Prince - Kiss

Each month we take a look at a classic track or album and discuss it from a music production perspective, examining any innovations that took place during its recording. This month we take a look at 'Kiss' by Prince. Released in 1986, it was his third US no. 1 hit.

'Kiss' was originally conceived as a single for Mazarati – a band that Prince had signed to his own label – and it had a very different sound to the version that eventually became a hit. Producer David Z had worked with Prince before, and had been brought in by the artist to produce the Mazarati album. In an interview with Sound On Sound, Z describes being handed the demo of 'Kiss' that was intended for use by Mazarati; 'when we needed a single, Prince gave me this demo of him just playing straight chords on an acoustic guitar — one verse and one chorus — while singing in a normal pitch; not the falsetto that's on the finished record. To us, it sounded like a folk song and we were wondering what we could do with it. No way was it funky. Anyway, starting with a LinnDrum, I programmed the beat and began experimenting. Taking a hi-hat from the drum machine, I ran it through a delay unit and switched between input and output and in the middle.

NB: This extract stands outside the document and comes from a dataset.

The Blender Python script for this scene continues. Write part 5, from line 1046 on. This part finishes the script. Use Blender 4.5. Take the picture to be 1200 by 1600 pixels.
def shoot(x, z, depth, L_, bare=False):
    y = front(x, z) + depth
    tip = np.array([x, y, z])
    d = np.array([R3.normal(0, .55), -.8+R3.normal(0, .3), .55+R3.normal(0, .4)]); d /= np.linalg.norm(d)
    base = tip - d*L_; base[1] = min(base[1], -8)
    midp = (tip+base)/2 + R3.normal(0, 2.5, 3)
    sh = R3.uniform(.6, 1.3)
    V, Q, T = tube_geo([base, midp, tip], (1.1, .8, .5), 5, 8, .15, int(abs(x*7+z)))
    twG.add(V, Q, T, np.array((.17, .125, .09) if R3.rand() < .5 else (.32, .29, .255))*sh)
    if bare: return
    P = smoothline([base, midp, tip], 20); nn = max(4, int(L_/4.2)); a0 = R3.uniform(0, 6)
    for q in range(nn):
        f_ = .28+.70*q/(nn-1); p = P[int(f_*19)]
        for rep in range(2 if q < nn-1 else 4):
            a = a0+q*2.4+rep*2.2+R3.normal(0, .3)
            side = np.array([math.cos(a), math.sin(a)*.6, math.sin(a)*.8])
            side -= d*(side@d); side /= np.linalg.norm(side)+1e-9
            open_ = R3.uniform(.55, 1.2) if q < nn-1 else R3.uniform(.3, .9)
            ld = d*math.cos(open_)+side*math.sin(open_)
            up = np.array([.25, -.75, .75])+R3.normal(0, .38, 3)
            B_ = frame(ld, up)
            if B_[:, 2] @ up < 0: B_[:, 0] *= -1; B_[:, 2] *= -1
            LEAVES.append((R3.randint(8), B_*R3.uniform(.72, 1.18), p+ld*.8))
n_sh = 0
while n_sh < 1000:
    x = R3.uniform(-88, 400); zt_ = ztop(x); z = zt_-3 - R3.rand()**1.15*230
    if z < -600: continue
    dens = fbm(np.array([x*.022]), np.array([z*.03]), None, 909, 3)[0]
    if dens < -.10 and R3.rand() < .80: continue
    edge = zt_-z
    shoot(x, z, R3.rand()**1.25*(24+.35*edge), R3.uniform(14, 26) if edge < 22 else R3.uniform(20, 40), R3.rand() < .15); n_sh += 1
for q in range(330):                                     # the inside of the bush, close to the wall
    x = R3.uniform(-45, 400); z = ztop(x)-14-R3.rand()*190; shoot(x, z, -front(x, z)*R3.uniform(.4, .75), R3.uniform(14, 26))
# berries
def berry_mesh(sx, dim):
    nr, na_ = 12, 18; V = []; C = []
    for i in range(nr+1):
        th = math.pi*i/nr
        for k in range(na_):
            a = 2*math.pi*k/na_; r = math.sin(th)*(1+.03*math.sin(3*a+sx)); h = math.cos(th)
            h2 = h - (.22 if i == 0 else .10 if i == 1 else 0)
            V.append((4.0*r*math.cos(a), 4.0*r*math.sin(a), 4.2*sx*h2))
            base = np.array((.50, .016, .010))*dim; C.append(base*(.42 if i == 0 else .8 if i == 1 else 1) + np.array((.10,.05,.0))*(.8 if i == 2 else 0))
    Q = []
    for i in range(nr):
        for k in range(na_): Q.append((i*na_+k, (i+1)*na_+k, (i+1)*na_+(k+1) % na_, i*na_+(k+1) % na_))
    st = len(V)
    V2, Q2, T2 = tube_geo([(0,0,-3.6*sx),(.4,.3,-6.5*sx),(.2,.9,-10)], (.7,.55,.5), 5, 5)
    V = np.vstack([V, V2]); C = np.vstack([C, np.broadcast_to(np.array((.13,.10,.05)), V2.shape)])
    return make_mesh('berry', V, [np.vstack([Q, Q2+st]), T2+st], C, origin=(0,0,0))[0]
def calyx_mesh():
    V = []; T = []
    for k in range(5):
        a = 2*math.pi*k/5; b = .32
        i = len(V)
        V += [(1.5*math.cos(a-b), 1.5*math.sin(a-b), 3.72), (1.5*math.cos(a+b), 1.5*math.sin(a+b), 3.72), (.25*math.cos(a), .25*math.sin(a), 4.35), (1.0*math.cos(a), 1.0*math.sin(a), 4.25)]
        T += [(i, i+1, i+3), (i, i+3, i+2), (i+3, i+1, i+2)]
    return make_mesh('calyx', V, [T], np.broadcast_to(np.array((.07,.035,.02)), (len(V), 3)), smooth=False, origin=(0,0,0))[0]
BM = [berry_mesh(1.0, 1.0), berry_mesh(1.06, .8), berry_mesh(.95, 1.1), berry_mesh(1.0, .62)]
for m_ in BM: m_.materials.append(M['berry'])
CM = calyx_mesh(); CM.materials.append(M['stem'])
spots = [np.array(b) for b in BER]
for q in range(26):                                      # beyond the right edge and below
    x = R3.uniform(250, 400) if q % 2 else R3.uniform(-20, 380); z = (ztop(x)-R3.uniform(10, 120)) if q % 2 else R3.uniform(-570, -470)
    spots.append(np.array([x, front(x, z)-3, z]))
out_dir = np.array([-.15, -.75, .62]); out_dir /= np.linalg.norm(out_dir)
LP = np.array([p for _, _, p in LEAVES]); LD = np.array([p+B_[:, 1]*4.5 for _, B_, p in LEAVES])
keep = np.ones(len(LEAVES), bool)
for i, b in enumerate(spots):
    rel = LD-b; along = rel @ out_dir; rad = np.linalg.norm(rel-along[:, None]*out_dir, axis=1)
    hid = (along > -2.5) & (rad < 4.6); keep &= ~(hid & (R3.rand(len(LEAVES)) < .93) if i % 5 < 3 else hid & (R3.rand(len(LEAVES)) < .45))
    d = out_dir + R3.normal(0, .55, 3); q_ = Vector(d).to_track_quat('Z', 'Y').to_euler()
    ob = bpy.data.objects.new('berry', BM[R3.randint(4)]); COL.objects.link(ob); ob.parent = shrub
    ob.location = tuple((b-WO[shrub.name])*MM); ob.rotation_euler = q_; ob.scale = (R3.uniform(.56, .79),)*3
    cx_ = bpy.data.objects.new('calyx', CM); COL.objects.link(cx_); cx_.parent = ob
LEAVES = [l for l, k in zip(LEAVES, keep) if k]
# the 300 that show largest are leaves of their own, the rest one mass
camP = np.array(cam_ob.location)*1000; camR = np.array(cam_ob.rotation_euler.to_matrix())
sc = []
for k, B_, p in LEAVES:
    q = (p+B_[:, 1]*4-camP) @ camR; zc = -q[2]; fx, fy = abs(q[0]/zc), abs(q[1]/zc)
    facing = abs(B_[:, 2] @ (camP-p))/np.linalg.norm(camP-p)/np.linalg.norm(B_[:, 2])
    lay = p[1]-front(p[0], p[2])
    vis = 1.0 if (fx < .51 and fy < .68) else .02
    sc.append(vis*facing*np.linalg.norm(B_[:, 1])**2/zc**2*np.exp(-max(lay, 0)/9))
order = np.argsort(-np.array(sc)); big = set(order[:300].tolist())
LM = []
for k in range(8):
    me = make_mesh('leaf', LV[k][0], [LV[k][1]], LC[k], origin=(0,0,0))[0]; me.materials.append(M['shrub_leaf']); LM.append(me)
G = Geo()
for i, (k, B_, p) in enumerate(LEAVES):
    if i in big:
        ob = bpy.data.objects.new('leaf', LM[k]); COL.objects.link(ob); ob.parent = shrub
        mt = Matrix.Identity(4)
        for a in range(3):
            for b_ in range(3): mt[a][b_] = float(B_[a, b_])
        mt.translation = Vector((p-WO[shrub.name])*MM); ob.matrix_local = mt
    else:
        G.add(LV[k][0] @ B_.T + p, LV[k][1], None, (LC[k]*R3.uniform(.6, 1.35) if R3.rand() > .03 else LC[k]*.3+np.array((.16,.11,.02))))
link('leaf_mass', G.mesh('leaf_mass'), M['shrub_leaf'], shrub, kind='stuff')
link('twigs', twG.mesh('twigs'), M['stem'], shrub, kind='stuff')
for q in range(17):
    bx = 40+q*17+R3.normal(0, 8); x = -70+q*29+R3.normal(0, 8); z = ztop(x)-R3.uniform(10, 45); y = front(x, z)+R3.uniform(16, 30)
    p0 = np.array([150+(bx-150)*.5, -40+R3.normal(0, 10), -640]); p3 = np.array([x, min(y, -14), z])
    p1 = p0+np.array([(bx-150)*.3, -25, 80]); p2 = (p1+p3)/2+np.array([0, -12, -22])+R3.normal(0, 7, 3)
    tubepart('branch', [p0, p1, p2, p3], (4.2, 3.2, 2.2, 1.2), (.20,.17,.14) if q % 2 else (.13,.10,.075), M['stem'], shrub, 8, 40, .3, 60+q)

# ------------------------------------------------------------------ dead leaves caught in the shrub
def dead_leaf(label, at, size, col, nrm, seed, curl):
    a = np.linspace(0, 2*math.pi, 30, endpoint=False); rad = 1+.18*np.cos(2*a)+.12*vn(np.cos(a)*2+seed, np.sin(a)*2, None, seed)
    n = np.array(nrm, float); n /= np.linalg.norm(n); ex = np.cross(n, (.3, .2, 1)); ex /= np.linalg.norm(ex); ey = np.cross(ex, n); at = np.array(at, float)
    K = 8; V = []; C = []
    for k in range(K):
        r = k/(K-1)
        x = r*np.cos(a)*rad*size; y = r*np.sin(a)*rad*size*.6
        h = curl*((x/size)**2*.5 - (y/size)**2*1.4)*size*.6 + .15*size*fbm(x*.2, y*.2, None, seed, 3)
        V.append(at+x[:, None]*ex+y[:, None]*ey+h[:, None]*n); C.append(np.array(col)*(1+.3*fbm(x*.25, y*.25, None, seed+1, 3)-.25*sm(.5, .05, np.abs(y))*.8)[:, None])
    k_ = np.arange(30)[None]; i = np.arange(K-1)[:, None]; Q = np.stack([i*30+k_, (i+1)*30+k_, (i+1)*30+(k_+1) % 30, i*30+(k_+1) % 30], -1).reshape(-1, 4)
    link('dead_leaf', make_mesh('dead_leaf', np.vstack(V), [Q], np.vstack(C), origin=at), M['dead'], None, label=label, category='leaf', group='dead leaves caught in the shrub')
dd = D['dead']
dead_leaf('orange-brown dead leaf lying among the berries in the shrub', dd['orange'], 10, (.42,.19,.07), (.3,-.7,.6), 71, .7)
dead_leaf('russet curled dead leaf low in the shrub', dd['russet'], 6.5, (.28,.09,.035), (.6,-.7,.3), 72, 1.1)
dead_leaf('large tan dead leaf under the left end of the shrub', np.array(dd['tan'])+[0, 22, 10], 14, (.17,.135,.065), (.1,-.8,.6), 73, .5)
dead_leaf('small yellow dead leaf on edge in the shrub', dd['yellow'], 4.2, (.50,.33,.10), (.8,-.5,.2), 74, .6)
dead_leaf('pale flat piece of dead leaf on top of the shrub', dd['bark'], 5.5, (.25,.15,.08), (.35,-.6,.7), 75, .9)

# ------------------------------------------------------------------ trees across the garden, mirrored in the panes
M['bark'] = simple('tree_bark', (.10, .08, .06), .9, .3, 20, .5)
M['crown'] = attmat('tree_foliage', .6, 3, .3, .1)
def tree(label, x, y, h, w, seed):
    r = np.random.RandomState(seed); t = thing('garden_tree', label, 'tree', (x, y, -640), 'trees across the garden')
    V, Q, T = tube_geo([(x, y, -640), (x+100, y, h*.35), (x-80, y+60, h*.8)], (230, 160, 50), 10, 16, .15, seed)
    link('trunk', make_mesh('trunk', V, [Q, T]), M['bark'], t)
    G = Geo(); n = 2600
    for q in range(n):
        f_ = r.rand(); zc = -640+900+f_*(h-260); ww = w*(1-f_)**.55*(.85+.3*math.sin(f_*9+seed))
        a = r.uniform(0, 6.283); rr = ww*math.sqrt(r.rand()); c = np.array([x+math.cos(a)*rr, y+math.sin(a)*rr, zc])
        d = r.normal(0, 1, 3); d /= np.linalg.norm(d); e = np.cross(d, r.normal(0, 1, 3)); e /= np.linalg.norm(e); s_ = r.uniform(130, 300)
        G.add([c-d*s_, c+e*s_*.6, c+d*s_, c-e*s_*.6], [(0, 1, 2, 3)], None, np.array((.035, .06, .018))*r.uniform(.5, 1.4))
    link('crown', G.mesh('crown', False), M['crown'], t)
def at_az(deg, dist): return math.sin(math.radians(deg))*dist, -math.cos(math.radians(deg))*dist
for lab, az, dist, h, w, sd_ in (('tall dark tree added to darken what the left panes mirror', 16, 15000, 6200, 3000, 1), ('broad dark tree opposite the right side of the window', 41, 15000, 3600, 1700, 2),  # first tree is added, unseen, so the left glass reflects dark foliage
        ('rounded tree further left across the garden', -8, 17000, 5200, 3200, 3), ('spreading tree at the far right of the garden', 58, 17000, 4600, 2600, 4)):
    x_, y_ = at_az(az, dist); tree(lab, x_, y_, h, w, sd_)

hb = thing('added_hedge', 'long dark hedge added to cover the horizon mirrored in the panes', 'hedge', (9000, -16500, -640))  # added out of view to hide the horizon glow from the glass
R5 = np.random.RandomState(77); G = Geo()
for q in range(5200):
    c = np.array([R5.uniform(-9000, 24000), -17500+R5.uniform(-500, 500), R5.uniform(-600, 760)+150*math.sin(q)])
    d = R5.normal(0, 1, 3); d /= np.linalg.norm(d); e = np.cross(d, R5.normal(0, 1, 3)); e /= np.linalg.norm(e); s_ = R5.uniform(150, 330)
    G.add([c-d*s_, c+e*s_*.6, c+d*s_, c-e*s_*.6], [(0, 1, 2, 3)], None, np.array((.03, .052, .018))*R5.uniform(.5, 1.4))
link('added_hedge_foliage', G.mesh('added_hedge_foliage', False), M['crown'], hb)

That created a very funky rhythm. Then I took an acoustic guitar, played these open chords and gated that to the hi-hat trigger. The result was a really unique rhythm that was unbelievably funky but also impossible to actually play...'

Having finished the track in one day, Z left the studio for the night. When he came back in the morning, 'Prince had already taken it off the machine, replaced the vocal with his own falsetto performance — which, I guess, he felt it needed — got rid of the bass part and added a James Brown 'Papa's Got A Brand New Bag' guitar lick'. Z asked him what was going on, to which Prince replied 'This is too good for you guys. I'm taking it back.'

The sparseness of the track is one of its major strengths. Removing the bass from a dance/pop track was almost unheard of, but it had been done before – on Prince's first US no. 1, 'When Doves Cry'. In the end there were only nine tracks of instruments and vocals on the final record. In a Mixonline interview David Z recalled that this low track count meant that the single only took about five minutes to mix!